Title:
A Comparative Analysis of GFRP- and Steel-RC Columns under Combined Shear, Flexure, and Torsion Loads
Author(s):
Yasser M. Selmy and Ehab F. El-Salakawy
Publication:
Symposium Paper
Volume:
360
Issue:
Appears on pages(s):
442-461
Keywords:
Circular columns, GFRP reinforcement, ductility, deformability, torsion-to-bending moment, seismic behavior, combined cyclic loading.
DOI:
10.14359/51740642
Date:
3/1/2024
Abstract:
The seismic performance of reinforced concrete (RC) bridge columns subjected to multidirectional ground motions is a critical issue, as these columns can experience axial compression, bending, and torsional loading. Moreover, steel corrosion is a significant concern in existing bridges, leading to deficiencies in steel-RC structural members. The use of glass fiber-reinforced polymer (GFRP) reinforcement has been established as a practical and effective solution to mitigate the corrosion-related issues associated with traditional steel reinforcement in concrete structures.
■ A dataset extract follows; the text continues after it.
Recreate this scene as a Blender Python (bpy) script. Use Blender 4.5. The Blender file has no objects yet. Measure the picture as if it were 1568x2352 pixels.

However, the dissimilar mechanical properties of GFRP and steel have raised apprehensions regarding its feasibility in seismic-resistant structures. The current study involves conducting an experimental investigation to assess the feasibility of utilizing GFRP reinforcement as a substitute for conventional steel reinforcement in circular RC bridge columns subjected to cyclic lateral loading, which induces shear, bending, and torsion. One column was reinforced with GFRP bars and stirrups, while the other column, served as a control and was reinforced with conventional steel reinforcement. The aim of this investigation was to analyze the lateral displacement deformability and energy dissipation characteristics of the GFRP-RC column. The results showed that GFRP-RC column exhibited stable post-peak behavior and high levels of deformability under the applied combined loading. Additionally, with a torsion-to-bending moment ratio of 0.2, both columns reached similar lateral load and torsional moment capacities and were able to attain lateral-drift capacities exceeding the minimum requirements of North American design codes and guidelines.